-- start of Data block --

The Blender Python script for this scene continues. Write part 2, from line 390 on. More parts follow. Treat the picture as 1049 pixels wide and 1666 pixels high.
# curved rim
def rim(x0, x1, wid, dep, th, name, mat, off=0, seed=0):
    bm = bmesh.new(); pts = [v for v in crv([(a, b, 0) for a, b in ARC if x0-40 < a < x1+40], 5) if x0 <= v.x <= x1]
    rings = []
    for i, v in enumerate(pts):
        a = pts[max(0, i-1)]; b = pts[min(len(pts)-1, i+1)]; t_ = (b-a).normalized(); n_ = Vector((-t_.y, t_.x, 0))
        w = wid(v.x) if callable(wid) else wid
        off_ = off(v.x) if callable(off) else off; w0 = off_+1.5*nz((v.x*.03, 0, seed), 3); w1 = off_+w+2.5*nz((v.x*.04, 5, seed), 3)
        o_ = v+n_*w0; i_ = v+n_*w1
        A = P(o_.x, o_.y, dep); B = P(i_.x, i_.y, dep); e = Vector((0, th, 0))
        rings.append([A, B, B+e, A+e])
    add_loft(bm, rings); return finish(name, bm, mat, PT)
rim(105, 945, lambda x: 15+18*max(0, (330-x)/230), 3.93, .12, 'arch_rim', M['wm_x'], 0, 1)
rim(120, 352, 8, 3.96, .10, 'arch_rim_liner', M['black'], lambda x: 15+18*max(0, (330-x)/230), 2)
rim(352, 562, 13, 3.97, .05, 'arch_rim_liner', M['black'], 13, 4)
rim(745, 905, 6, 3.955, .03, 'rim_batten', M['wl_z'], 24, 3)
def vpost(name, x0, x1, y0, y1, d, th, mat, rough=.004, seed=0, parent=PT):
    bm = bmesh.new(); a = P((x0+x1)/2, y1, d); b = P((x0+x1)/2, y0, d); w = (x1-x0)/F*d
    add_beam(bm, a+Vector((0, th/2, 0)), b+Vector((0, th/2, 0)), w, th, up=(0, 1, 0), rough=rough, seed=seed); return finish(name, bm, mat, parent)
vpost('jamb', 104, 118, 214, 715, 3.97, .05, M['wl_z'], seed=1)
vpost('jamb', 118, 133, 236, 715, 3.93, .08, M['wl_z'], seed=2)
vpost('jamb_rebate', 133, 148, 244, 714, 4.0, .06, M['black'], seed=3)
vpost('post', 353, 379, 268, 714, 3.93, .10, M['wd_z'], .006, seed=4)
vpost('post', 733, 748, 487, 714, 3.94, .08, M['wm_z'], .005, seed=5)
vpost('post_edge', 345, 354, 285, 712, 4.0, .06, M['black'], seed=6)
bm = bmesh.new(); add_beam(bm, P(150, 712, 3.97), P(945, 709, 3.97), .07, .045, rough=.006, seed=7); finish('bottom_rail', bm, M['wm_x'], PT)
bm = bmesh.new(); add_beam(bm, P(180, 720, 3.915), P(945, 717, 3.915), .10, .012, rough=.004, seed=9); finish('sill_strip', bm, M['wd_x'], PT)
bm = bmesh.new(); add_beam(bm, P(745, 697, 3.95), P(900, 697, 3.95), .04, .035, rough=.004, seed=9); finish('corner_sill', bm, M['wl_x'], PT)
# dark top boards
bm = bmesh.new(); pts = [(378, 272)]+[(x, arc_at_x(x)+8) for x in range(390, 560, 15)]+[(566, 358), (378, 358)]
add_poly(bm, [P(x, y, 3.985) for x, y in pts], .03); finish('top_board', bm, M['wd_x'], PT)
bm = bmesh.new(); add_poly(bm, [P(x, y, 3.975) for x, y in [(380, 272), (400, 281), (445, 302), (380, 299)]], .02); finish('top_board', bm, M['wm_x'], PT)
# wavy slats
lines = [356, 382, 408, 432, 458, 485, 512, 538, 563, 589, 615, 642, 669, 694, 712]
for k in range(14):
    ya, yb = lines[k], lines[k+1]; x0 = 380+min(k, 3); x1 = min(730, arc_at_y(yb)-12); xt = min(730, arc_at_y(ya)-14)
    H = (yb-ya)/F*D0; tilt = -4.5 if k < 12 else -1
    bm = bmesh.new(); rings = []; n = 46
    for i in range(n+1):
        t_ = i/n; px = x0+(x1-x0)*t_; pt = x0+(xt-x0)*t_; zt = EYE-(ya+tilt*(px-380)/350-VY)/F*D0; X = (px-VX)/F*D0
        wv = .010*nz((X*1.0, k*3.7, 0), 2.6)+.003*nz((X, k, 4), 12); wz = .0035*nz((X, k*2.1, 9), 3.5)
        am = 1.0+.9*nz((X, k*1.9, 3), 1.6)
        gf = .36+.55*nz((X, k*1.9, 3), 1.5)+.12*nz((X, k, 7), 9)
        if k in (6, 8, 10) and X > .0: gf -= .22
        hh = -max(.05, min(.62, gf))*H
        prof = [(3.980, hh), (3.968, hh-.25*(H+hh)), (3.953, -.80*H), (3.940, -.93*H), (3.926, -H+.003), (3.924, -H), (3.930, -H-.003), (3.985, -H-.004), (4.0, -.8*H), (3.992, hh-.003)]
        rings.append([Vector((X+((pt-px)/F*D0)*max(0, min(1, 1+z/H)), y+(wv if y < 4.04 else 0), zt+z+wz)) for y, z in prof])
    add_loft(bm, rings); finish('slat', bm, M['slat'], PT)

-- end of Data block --

> **Exercise instructions**
Extract the full listing above without alteration.

> **Exercise result**
The Blender Python script for this scene continues. Write part 2, from line 390 on. More parts follow. Treat the picture as 1049 pixels wide and 1666 pixels high.
# curved rim
def rim(x0, x1, wid, dep, th, name, mat, off=0, seed=0):
    bm = bmesh.new(); pts = [v for v in crv([(a, b, 0) for a, b in ARC if x0-40 < a < x1+40], 5) if x0 <= v.x <= x1]
    rings = []
    for i, v in enumerate(pts):
        a = pts[max(0, i-1)]; b = pts[min(len(pts)-1, i+1)]; t_ = (b-a).normalized(); n_ = Vector((-t_.y, t_.x, 0))
        w = wid(v.x) if callable(wid) else wid
        off_ = off(v.x) if callable(off) else off; w0 = off_+1.5*nz((v.x*.03, 0, seed), 3); w1 = off_+w+2.5*nz((v.x*.04, 5, seed), 3)
        o_ = v+n_*w0; i_ = v+n_*w1
        A = P(o_.x, o_.y, dep); B = P(i_.x, i_.y, dep); e = Vector((0, th, 0))
        rings.append([A, B, B+e, A+e])
    add_loft(bm, rings); return finish(name, bm, mat, PT)
rim(105, 945, lambda x: 15+18*max(0, (330-x)/230), 3.93, .12, 'arch_rim', M['wm_x'], 0, 1)
rim(120, 352, 8, 3.96, .10, 'arch_rim_liner', M['black'], lambda x: 15+18*max(0, (330-x)/230), 2)
rim(352, 562, 13, 3.97, .05, 'arch_rim_liner', M['black'], 13, 4)
rim(745, 905, 6, 3.955, .03, 'rim_batten', M['wl_z'], 24, 3)
def vpost(name, x0, x1, y0, y1, d, th, mat, rough=.004, seed=0, parent=PT):
    bm = bmesh.new(); a = P((x0+x1)/2, y1, d); b = P((x0+x1)/2, y0, d); w = (x1-x0)/F*d
    add_beam(bm, a+Vector((0, th/2, 0)), b+Vector((0, th/2, 0)), w, th, up=(0, 1, 0), rough=rough, seed=seed); return finish(name, bm, mat, parent)
vpost('jamb', 104, 118, 214, 715, 3.97, .05, M['wl_z'], seed=1)
vpost('jamb', 118, 133, 236, 715, 3.93, .08, M['wl_z'], seed=2)
vpost('jamb_rebate', 133, 148, 244, 714, 4.0, .06, M['black'], seed=3)
vpost('post', 353, 379, 268, 714, 3.93, .10, M['wd_z'], .006, seed=4)
vpost('post', 733, 748, 487, 714, 3.94, .08, M['wm_z'], .005, seed=5)
vpost('post_edge', 345, 354, 285, 712, 4.0, .06, M['black'], seed=6)
bm = bmesh.new(); add_beam(bm, P(150, 712, 3.97), P(945, 709, 3.97), .07, .045, rough=.006, seed=7); finish('bottom_rail', bm, M['wm_x'], PT)
bm = bmesh.new(); add_beam(bm, P(180, 720, 3.915), P(945, 717, 3.915), .10, .012, rough=.004, seed=9); finish('sill_strip', bm, M['wd_x'], PT)
bm = bmesh.new(); add_beam(bm, P(745, 697, 3.95), P(900, 697, 3.95), .04, .035, rough=.004, seed=9); finish('corner_sill', bm, M['wl_x'], PT)
# dark top boards
bm = bmesh.new(); pts = [(378, 272)]+[(x, arc_at_x(x)+8) for x in range(390, 560, 15)]+[(566, 358), (378, 358)]
add_poly(bm, [P(x, y, 3.985) for x, y in pts], .03); finish('top_board', bm, M['wd_x'], PT)
bm = bmesh.new(); add_poly(bm, [P(x, y, 3.975) for x, y in [(380, 272), (400, 281), (445, 302), (380, 299)]], .02); finish('top_board', bm, M['wm_x'], PT)
# wavy slats
lines = [356, 382, 408, 432, 458, 485, 512, 538, 563, 589, 615, 642, 669, 694, 712]
for k in range(14):
    ya, yb = lines[k], lines[k+1]; x0 = 380+min(k, 3); x1 = min(730, arc_at_y(yb)-12); xt = min(730, arc_at_y(ya)-14)
    H = (yb-ya)/F*D0; tilt = -4.5 if k < 12 else -1
    bm = bmesh.new(); rings = []; n = 46
    for i in range(n+1):
        t_ = i/n; px = x0+(x1-x0)*t_; pt = x0+(xt-x0)*t_; zt = EYE-(ya+tilt*(px-380)/350-VY)/F*D0; X = (px-VX)/F*D0
        wv = .010*nz((X*1.0, k*3.7, 0), 2.6)+.003*nz((X, k, 4), 12); wz = .0035*nz((X, k*2.1, 9), 3.5)
        am = 1.0+.9*nz((X, k*1.9, 3), 1.6)
        gf = .36+.55*nz((X, k*1.9, 3), 1.5)+.12*nz((X, k, 7), 9)
        if k in (6, 8, 10) and X > .0: gf -= .22
        hh = -max(.05, min(.62, gf))*H
        prof = [(3.980, hh), (3.968, hh-.25*(H+hh)), (3.953, -.80*H), (3.940, -.93*H), (3.926, -H+.003), (3.924, -H), (3.930, -H-.003), (3.985, -H-.004), (4.0, -.8*H), (3.992, hh-.003)]
        rings.append([Vector((X+((pt-px)/F*D0)*max(0, min(1, 1+z/H)), y+(wv if y < 4.04 else 0), zt+z+wz)) for y, z in prof])
    add_loft(bm, rings); finish('slat', bm, M['slat'], PT)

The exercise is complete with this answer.